La Cassazione ha considerato la mancanza di credibile giustificazione dell’omissione delle dichiarazioni da parte dell’amministratore

Di MARIA FRANCESCA ARTUSI

È principio pacifico nella giurisprudenza di legittimità che, ai fini della sussistenza del dolo specifico di evasione nel delitto di omessa dichiarazione (art. 5 del DLgs. 74/2000), non è sufficiente la mera omissione delle dichiarazioni, ma occorre provare la finalizzazione di tali omissioni all’evasione.

La prova del dolo nella fattispecie in esame sconta le difficoltà tipiche dell’accertamento di fatti che non sono accadimenti materiali esterni, ma puramente interni e che, in quanto tali, devono essere desunti indirettamente. La ricostruzione della volontà del soggetto è procedimento che passa attraverso la considerazione di tutte le circostanze esteriori che possono essere espressioni di atteggiamenti psichici o comunque accompagnarli e attraverso l’inferire da tali circostanze l’esistenza di una volizione, sulla base delle comuni regole di esperienza, rapportate al caso concreto (tra le tante, si veda Cass. n. 37856/2015).

Con riferimento a tale reato omissivo il giudice è, dunque, chiamato a prendere in esame la ricorrenza di elementi fattuali dimostrativi del fatto che il soggetto obbligato ha consapevolmente preordinato l’omessa dichiarazione all’evasione dell’imposta per quantità superiori alla soglia di rilevanza penale. In giurisprudenza sono stati considerati, quali elementi rilevanti a dimostrare il dolo specifico di evasione, ad esempio: il comportamento successivo del mancato pagamento delle imposte dovute e non dichiarate, dimostrativo della volontà preordinata di non presentare la dichiarazione (Cass. n. 16469/2020); l’entità del superamento della soglia di punibilità vigente, unitamente alla piena consapevolezza, da parte del soggetto obbligato, dell’esatto ammontare dell’imposta dovuta (Cass. n. 18936/2016); il complesso dei rapporti tra amministratore di diritto e amministratore di fatto, nell’ambito dei quali assumono decisiva valenza la macroscopica illegalità dell’attività svolta e la consapevolezza di tale illegalità (Cass. n. 2570/2019).

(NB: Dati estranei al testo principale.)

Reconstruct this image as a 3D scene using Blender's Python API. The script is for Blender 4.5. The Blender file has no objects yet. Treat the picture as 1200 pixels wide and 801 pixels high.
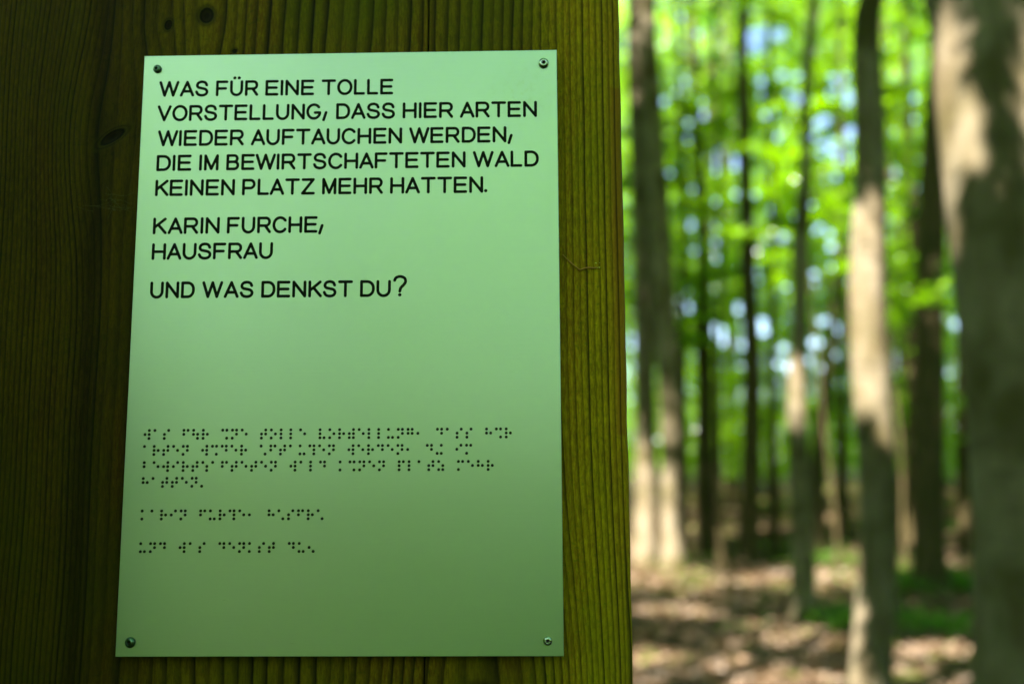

Facendo applicazione dei principi sin qui enunciati, la sentenza n. 39482, depositata ieri dalla Corte di Cassazione, ha confermato la responsabilità penale del legale rappresentante e amministratore unico di una importante società dedita alla costruzione di un vasto complesso immobiliare.
La sussistenza del dolo specifico di evasione è stata motivata in forza di una pluralità di indizi, ritenuti gravi, precisi e concordanti, quali: la condizione soggettiva dell’imputato, esperto imprenditore; l’entità notevole delle imposte evase pari nel complesso a oltre 334.000 euro; la mancanza di credibile giustificazione dell’omissione delle dichiarazioni da parte dell’amministratore e l’inconsistenza dell’addebito di tale omissione al commercialista della società.
La Corte ha ritenuto, inoltre, irrilevante il fatto che fosse stato presentato il modello IVA, nonché che fossero stati emessi e registrati i documenti fiscali relativi agli immobili venduti.

Per quanto riguarda, poi, la confisca del profitto di evasione, la sentenza in esame precisa che la previsione secondo cui tale confisca non opera per la parte del profitto o del prezzo del reato che il contribuente si impegna versare all’Erario anche in presenza di sequestro (all’art. 12-bis comma 2 del DLgs. 74/2000), va intesa nel senso che, per la parte coperta da tale impegno, la confisca può comunque essere adottata nonostante l’accordo rateale intervenuto. Il provvedimento non è, tuttavia, eseguibile dal momento che produce i suoi effetti solo al verificarsi del mancato pagamento del debito. Si tratta di soluzione interpretativa coerente con il consolidato orientamento di legittimità (Cass. n. 18034/2019).

Nel caso di specie era intervenuto solo l’accordo di adesione tra il contribuente e l’Amministrazione finanziaria per la rateizzazione del debito tributario, senza che fosse stata allegata la prova del pagamento neanche parziale del debito erariale cui dovrebbe corrispondere una riduzione della confisca (in applicazione del principio secondo il quale l’ablazione definitiva di un bene non può mai essere superiore al vantaggio economico conseguito dall’azione delittuosa). Sicché correttamente la confisca è stata conservata sino all’integrale effettivo pagamento del quantum evaso (cfr. anche Cass. n. 28488/2020).